The most difficult part of this new economy is to get users to pay anything at all.  The enemy of “free” is waste.  You are less likely to waste something you pay for and, in this sense, free can cause more harm than good.  For those of us that have more money than time, we would rather pay to have something done for us than do it ourselves.  It’s a time saver.  A successful example of this is iTunes.  Prices come with guarantees and free typically doesn’t.  Producers in the digital realm will find themselves completing with free.  It is not going away any time soon.

Google is a company that understands the world of “freeconomics”.  They first invented a way to search online that gets better as the web gets bigger.  Their next idea allowed advertisers to create as that matched keywords or content and bid against other advertisers to obtain the most prominent positions.  They then created other online products to extend their reach and only added ads when it made sense.  As a result, Google wants information to be free because as the cost of information falls it makes more money.

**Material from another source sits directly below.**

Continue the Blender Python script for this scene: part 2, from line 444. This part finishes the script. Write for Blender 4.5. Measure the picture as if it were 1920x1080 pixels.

But lower prices can be disruptive.  The free classifieds site Craigslist has taken billions of dollars our of America’s newspaper companies since it’s found in 1996.  With technology, the notion of scale can also make a difference.  If only one out of thousands of Wikipedia visitors decides to create an entry on the site, you still benefit with a pile of information from around the world.  Microsoft’s Encarta CD encyclopedia was put out of business and they put traditional physical encyclopedias out of business before them.